Copy the full set of lines exactly as given.

- [Data provided]
──────────

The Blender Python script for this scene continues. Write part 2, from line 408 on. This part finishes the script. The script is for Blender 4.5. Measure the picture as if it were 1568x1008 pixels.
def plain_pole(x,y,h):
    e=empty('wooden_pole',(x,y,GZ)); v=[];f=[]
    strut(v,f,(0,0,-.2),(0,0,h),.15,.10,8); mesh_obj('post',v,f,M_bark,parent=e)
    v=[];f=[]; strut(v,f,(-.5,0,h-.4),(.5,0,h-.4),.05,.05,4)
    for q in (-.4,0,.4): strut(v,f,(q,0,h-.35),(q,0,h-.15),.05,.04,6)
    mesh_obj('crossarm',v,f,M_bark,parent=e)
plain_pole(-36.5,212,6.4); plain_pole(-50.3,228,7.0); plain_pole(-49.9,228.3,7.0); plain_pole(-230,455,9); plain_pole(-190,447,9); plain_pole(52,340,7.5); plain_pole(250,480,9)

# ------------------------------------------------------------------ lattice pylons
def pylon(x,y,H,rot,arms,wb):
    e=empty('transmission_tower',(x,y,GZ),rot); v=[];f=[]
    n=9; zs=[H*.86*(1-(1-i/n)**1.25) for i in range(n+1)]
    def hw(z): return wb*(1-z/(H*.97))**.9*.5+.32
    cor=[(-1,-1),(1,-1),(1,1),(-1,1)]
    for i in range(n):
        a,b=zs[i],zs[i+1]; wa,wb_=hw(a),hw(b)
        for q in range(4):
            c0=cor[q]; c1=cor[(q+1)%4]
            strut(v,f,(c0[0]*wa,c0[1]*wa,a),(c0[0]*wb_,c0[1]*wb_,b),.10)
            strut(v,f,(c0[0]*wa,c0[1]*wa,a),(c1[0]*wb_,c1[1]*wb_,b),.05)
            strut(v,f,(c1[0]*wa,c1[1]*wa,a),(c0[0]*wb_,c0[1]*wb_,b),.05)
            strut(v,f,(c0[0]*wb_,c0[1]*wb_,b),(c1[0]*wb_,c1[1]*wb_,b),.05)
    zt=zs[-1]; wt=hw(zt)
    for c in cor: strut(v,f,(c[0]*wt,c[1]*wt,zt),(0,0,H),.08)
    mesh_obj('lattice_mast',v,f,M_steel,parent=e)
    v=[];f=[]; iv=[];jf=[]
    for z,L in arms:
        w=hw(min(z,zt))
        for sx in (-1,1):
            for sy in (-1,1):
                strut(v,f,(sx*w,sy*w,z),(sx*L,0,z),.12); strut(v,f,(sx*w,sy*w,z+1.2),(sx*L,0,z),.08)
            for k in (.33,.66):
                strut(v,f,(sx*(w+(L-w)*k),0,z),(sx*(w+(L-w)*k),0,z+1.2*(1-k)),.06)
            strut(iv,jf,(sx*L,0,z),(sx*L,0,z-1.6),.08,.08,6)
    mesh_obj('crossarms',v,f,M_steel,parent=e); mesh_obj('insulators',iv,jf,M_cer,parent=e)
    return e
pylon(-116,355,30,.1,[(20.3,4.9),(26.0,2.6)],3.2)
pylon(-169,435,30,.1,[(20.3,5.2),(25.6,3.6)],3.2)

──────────

- [Reply]
The Blender Python script for this scene continues. Write part 2, from line 408 on. This part finishes the script. The script is for Blender 4.5. Measure the picture as if it were 1568x1008 pixels.
def plain_pole(x,y,h):
    e=empty('wooden_pole',(x,y,GZ)); v=[];f=[]
    strut(v,f,(0,0,-.2),(0,0,h),.15,.10,8); mesh_obj('post',v,f,M_bark,parent=e)
    v=[];f=[]; strut(v,f,(-.5,0,h-.4),(.5,0,h-.4),.05,.05,4)
    for q in (-.4,0,.4): strut(v,f,(q,0,h-.35),(q,0,h-.15),.05,.04,6)
    mesh_obj('crossarm',v,f,M_bark,parent=e)
plain_pole(-36.5,212,6.4); plain_pole(-50.3,228,7.0); plain_pole(-49.9,228.3,7.0); plain_pole(-230,455,9); plain_pole(-190,447,9); plain_pole(52,340,7.5); plain_pole(250,480,9)

# ------------------------------------------------------------------ lattice pylons
def pylon(x,y,H,rot,arms,wb):
    e=empty('transmission_tower',(x,y,GZ),rot); v=[];f=[]
    n=9; zs=[H*.86*(1-(1-i/n)**1.25) for i in range(n+1)]
    def hw(z): return wb*(1-z/(H*.97))**.9*.5+.32
    cor=[(-1,-1),(1,-1),(1,1),(-1,1)]
    for i in range(n):
        a,b=zs[i],zs[i+1]; wa,wb_=hw(a),hw(b)
        for q in range(4):
            c0=cor[q]; c1=cor[(q+1)%4]
            strut(v,f,(c0[0]*wa,c0[1]*wa,a),(c0[0]*wb_,c0[1]*wb_,b),.10)
            strut(v,f,(c0[0]*wa,c0[1]*wa,a),(c1[0]*wb_,c1[1]*wb_,b),.05)
            strut(v,f,(c1[0]*wa,c1[1]*wa,a),(c0[0]*wb_,c0[1]*wb_,b),.05)
            strut(v,f,(c0[0]*wb_,c0[1]*wb_,b),(c1[0]*wb_,c1[1]*wb_,b),.05)
    zt=zs[-1]; wt=hw(zt)
    for c in cor: strut(v,f,(c[0]*wt,c[1]*wt,zt),(0,0,H),.08)
    mesh_obj('lattice_mast',v,f,M_steel,parent=e)
    v=[];f=[]; iv=[];jf=[]
    for z,L in arms:
        w=hw(min(z,zt))
        for sx in (-1,1):
            for sy in (-1,1):
                strut(v,f,(sx*w,sy*w,z),(sx*L,0,z),.12); strut(v,f,(sx*w,sy*w,z+1.2),(sx*L,0,z),.08)
            for k in (.33,.66):
                strut(v,f,(sx*(w+(L-w)*k),0,z),(sx*(w+(L-w)*k),0,z+1.2*(1-k)),.06)
            strut(iv,jf,(sx*L,0,z),(sx*L,0,z-1.6),.08,.08,6)
    mesh_obj('crossarms',v,f,M_steel,parent=e); mesh_obj('insulators',iv,jf,M_cer,parent=e)
    return e
pylon(-116,355,30,.1,[(20.3,4.9),(26.0,2.6)],3.2)
pylon(-169,435,30,.1,[(20.3,5.2),(25.6,3.6)],3.2)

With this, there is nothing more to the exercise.